COMPRISING ALL THE QUESTIONS IN

Conveyancing, Equity, Common Law, Bankruptcy, Probate,
Divorce, Admiralty and Ecclesiastical Law and Practice

ASKED AT THE SOLICITORS' HONOURS EXAMINATIONS SINCE
THEIR ESTABLISHMENT TO THE PRESENT TIME.

WITH THE ANSWERS THERETO.

AUTHOR OF

BY

JOHN F. HAYNES, LL.D.,

HAYNE'S CHANCERY PRACTICE," "THE STUDENT'S STATUTES," ETC., ETC.

AND

THOMAS A. NELHAM,

SOLICITOR (HONOURS).

BOD

LONDON:

STEVENS AND SONS, 119, CHANCERY LANE,

Law Publishers and Booksellers.

1883.

LONDON:

PRINTED BY W. I. RICHARDSON, 4 AND 5, GREAT QUEEN STREET,

LINCOLN'S INN FIELDS, W.c.

PREFACE.

THE idea which led to the Law Institution establishing an independent examination for Solicitors desiring to obtain Honours, about the same time as they are passing their Final Examination, was no doubt a good one, and shows that that Institution is to some extent at least keeping pace with the times. But after we have carefully, as far as our time permitted, answered the whole of the questions in all the subjects asked at this examination during more than three years, we are compelled candidly to give it as our opinion that this Honours Examination, excellent as it is, is still capable of many improvements. For instance, the examinations are not all uniformly difficult, and consequently a second or third class man at one examination is not unlikely to be a better man than a first class man at another examination. Again, the questions are in too many cases very far-fetched, and of such a character that it is to be feared that very few, if any, of our leading Counsel or Solicitors could answer them correctly from memory alone. Again, some of the questions are very long, and yet involve but simple answers; whilst others are so intricate that it takes a student a much longer time to answer them satisfactorily than ought to be the case.

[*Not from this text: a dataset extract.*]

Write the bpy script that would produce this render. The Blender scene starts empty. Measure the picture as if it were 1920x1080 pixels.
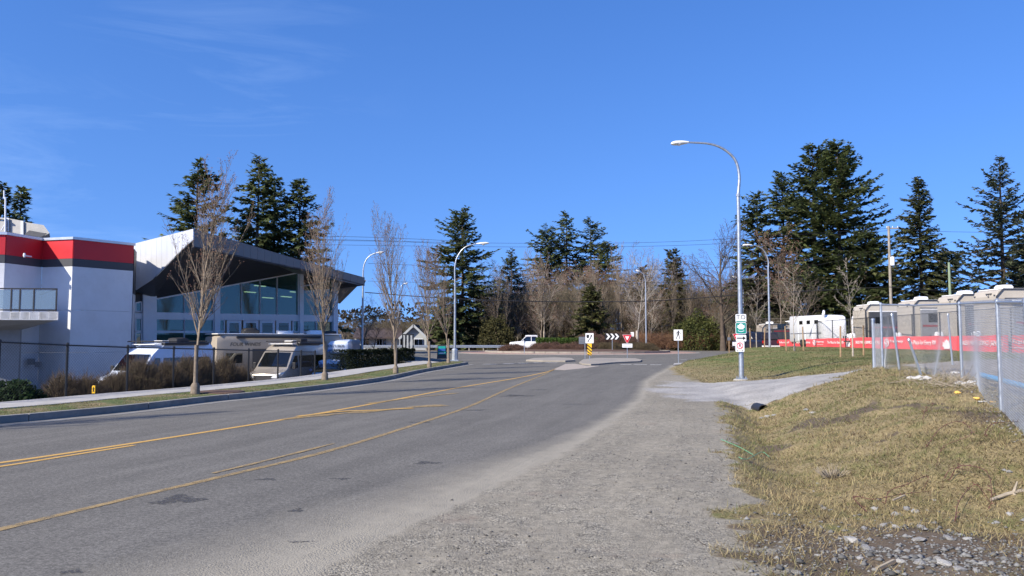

Having said so much on the one side, we think it only fair to add that really good men who have gone in for Honours and deserved them, have, as far as our experience has gone, as a a general rule, been successful.

We think, however, that the defects in the questions, some of which we have endeavoured to point out above, will easily

be remedied if the examiners will have the goodness to make them such that they will bring out the knowledge of deeply versed students, and send empty away, so far as Honours are concerned, those students who are mere hotbeds of law crammed up with recent cases and statutes, in addition to the leading principles of the law.

We would here warn those students who contemplate using this work as a cram book that it will be useless as such, and would inform them that not more than eight or a dozen questions altogether have been repeated in another form at a subsequent examination.

This book notices throughout all the modern leading cases and statutes, and is the first of the kind which embraces Criminal Law and Practice, Bankruptcy Law and Practice, Probate and Divorce Law and Practice, and Admiralty and Ecclesiastical Law and Practice.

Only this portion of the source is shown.